Unfortunately, most of these benefits are difficult to assess. People who donated seemed to mainly come from EA-affiliated circles with some people being “core EAs” and some people being more losely connected. We also had a few donations by people whom we suspect to be Alex’ coworkers. This flags up a neglected benefit of Earning-to-Give-careers—more access to people who are able to donate large sums too. Those donations were also the highest we got, which highlights this benefit further.
There were a few donations in the thousands, a decent chunk in the hundreds and many below a hundred pounds.
We decided the amount based on how much we thought was achievable, but still high enough so it would bring out higher donations.
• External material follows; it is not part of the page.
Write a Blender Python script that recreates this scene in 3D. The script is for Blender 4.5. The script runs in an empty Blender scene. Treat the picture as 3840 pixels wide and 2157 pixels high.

So far, donation matches were capped at 4-figure sums*, while the largest donation we got was already more than 5,000 dollars. We hoped to anchor people with a high target. This seems to have worked. A smaller goal probably wouldn’t have brought out as many >$1000 donations.
Ben Kuhn mentioned in his post that matching a donation more than 1:1 doesn’t seem to be worth it (this post appeared after we started the match). Since we wouldn’t have gone for a higher amount even if we had done only 1:1 matching, there wasn’t a cost to tripling. [Edit: Ben pointed out in the comments that this result was based on a direct mailing campaign, so it’s unclear how well it translates to Social Media fundraising.]
On the cost side in general, we put a couple of hours in, but very few overall. The donation match was shared on Facebook and we had a few private conversations because of it, but again, very few. The money we put up for the donation match would have been donated anyway to AMF.
The other cost was the match not filling up, though the effects of that are unclear. It might demotivate people in the future if there’s a match with a similarly high goal. I think this is offset by the experimental value the match had.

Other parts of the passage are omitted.